Professor criticizes empathy machines; humans respond to bot’s plea for life
You’ve heard of artificial intelligence, but how about artificial intimacy? Sherry Turkle, a professor in the program in Science, Technology, and Society at MIT, is critical of the idea. Writing in The New York Times, she recalls a years-ago conversation with a 16-year-old girl who was considering sometime having a computer companion, mainly because she found people so disappointing.
“This girl had grown up in the time of Siri, a conversational object presented as an empathy machine—a thing that could understand her,” writes Turkle. “And so it seemed natural to her that other machines would expand the range of conversation.” However, Turkle writes, “These robots can perform empathy in a conversation about your friend, your mother, your child or your lover, but they have no experience of any of these relationships.”
Turkle continues, “In our manufacturing and marketing of these machines, we encourage children to develop an emotional tie that is sure to lead to an empathic dead end.” She has previously been critical of social robots and “…the illusion of companionship without the demands of friendship, the illusion of connection without the reciprocity of a mutual relationship”—especially for children.
Kevin Drum at Mother Jones offers a different take. “There’s nothing magic about human emotion,” he writes in response to Turkle’s article. “It’s all neurons and cortisol and dopamine and so forth, just like everything else in the human brain. If we feel like it, we can program analogues of human neurochemistry into an artificial intelligence and then send it out into the world to have all sorts of emotional experiences.”
Drum continues, “We wouldn’t bother with this if we were building a robot to assemble cars, but we would if we were building a robot to take care of a child.”
Drum references an experiment where a computer elicited empathy. As described in The Verge, 89 volunteers were recruited to complete mundane tasks, such as organizing a weekly schedule, with the help of Nao, a small humanoid robot. The point of the experiment came at the end, though, when experimenters asked the volunteers to turn the robot off. In response to Nao’s plea, ““No! Please do not switch me off!” 13 of 43 volunteers refused to turn Nao off, and the remaining 30 took twice as long to turn the bot off as volunteers not subjected to the plea.
Drum comments that Nao’s simulated fearfulness was real enough that many of the volunteers refused to turn off the bot. Drum expects robots will develop at least simulated empathy that’s as good as the real kind. He notes that people simulate empathy—actors and used-car salesmen, for example.
“In fact, here’s my prediction: artificial intelligence will eventually do everything better than humans do it,” Drum writes. “That includes the development and expression of emotions.”
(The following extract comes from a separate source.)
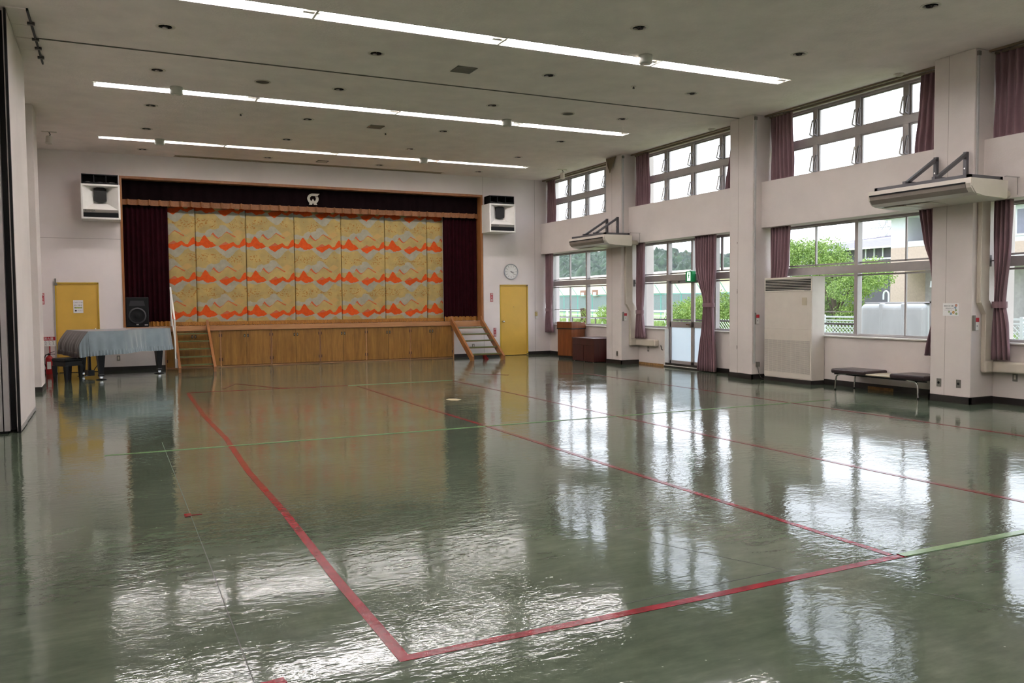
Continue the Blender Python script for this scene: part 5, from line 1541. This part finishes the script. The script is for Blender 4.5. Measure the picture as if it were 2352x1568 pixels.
wv = MB().box(XB+1.2, XB+1.29, 19.4, 20.1, .2, 2.26).build('door', mat('brown_door', srgb(72, 56, 56), .5), bd, True)
MB().box(XB+1.17, XB+1.2, 19.55, 19.75, 1.3, 1.42).build('door_plate', mat('sky_blue_plate', srgb(110, 180, 220), .5), wv, True)
for z in (3.9, 2.0):
    g = MB().cyl((XB+1.0, 23.95, z+.75), (XB+1.0, 23.95, z+.25), .03, n=8); g.cyl((XB+1.0, 23.95, z+.25), (XB+1.0, 23.95, z-.02), .10, .13, n=12)
    g.build('hanging_lamp', m_bw if z < 3 else m_alud, bd, True)
tag(MB().box(16.4, 17.2, 9.2, 10.24, -.2, .97).build('utility_box', mat('utility_grey', srgb(150, 150, 152), .6)), 'grey utility box outside at the right edge of the view', 'box')
# house with a dark roof
hs = thing('tiled_roof_house', (50, 42, -.2), 'house with a dark sloping roof behind the green tree', 'house')
MB().box(48, 58, 34, 46, -.2, 5.0).build('wall', mat('house_dark', srgb(86, 84, 92), .7), hs, True)
MB().box(47.9, 48.0, 36, 42.0, 4.25, 4.36).build('window_ledge', m_bw, hs, True)
for k in range(9):
    y = 36+.72*k; MB().box(47.9, 48.0, y, y+.07, 4.3, 5.05).build('window_post', m_bw, hs, True)
g = MB()
A = [(47.2, 33, 5.05), (47.2, 43.8, 5.05), (47.2, 52, 5.05)]
g.add([(47.2, 33, 5.08), (47.2, 52, 5.08), (52, 48, 6.0), (52, 40, 6.35), (52, 36, 6.35)], [(0, 4, 3, 2, 1)])
g.add([(47.2, 33, 5.08), (57, 33, 5.08), (52, 36, 6.35)], [(0, 1, 2)]); g.add([(57, 33, 5.08), (57, 52, 5.08), (52, 48, 6.0), (52, 40, 6.35), (52, 36, 6.35)], [(0, 1, 2, 3, 4)])
g.add([(47.2, 52, 5.08), (57, 52, 5.08), (52, 48, 6.0)], [(0, 2, 1)])
g.add([(47.2, 33, 5.08), (57, 33, 5.08), (57, 52, 5.08), (47.2, 52, 5.08)], [(0, 3, 2, 1)])
g.build('roof', mat('roof_tile_purple', srgb(122, 116, 132), .5, var=.08, vscale=4), hs, True)
MB().box(47.1, 47.25, 33, 52, 4.98, 5.10).build('gutter', m_bw, hs, True)
lr = MB(); lr.add([(60, 44, 5.6), (60, 62, 5.4), (66, 62, 7.0), (66, 47, 7.6)], [(0, 3, 2, 1)]); lr.add([(60, 44, -.2), (60, 62, -.2), (60, 62, 5.5), (60, 44, 5.7)], [(0, 3, 2, 1)])
lr.add([(60, 44, -.2), (66, 47, -.2), (66, 47, 7.6), (60, 44, 5.7)], [(0, 1, 2, 3)])
tag(lr.build('pale_roof_hall', mat('pale_metal_roof', srgb(176, 180, 190), .4)), 'low pale metal roof behind the green tree', 'building')
# pylon
py = MB(); bx_, by_ = 150, 125.5
for i in range(7):
    z0, z1 = 6+3*i, 9+3*i; w0, w1 = 1.6-.14*i, 1.6-.14*(i+1)
    c0 = [(bx_-w0, by_-w0, z0), (bx_+w0, by_-w0, z0), (bx_+w0, by_+w0, z0), (bx_-w0, by_+w0, z0)]
    c1 = [(bx_-w1, by_-w1, z1), (bx_+w1, by_-w1, z1), (bx_+w1, by_+w1, z1), (bx_-w1, by_+w1, z1)]
    for k in range(4):
        py.bar(c0[k], c1[k], .1, .1); py.bar(c0[k], c1[(k+1) % 4], .06, .06); py.bar(c0[(k+1) % 4], c1[k], .06, .06); py.bar(c1[k], c1[(k+1) % 4], .06, .06)
for k in range(4):
    sx_, sy_ = ((-1, -1), (1, -1), (1, 1), (-1, 1))[k]; py.bar((bx_+2.2*sx_, by_+2.2*sy_, -.2), (bx_+1.6*sx_, by_+1.6*sy_, 6), .12, .12)
for z in (17, 21): py.bar((bx_, by_-4, z), (bx_, by_+4, z), .12, .12)
tag(py.build('power_pylon', mat('pylon_grey', srgb(150, 154, 162), .5)), 'lattice power pylon far away against the sky', 'pylon')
But Turkle disagrees. “Technology challenges us to look at our human values,” she writes. “We can try to use technology to cure Parkinson’s or Alzheimer’s, which would be a blessing, but that blessing is not a reason to move from artificial brain enhancement to artificial intimacy.”
She concludes, “We program machines to appear more empathic. Being human today is about the struggle to remain genuinely empathic ourselves. To remember why it matters, to remember what we cherish.”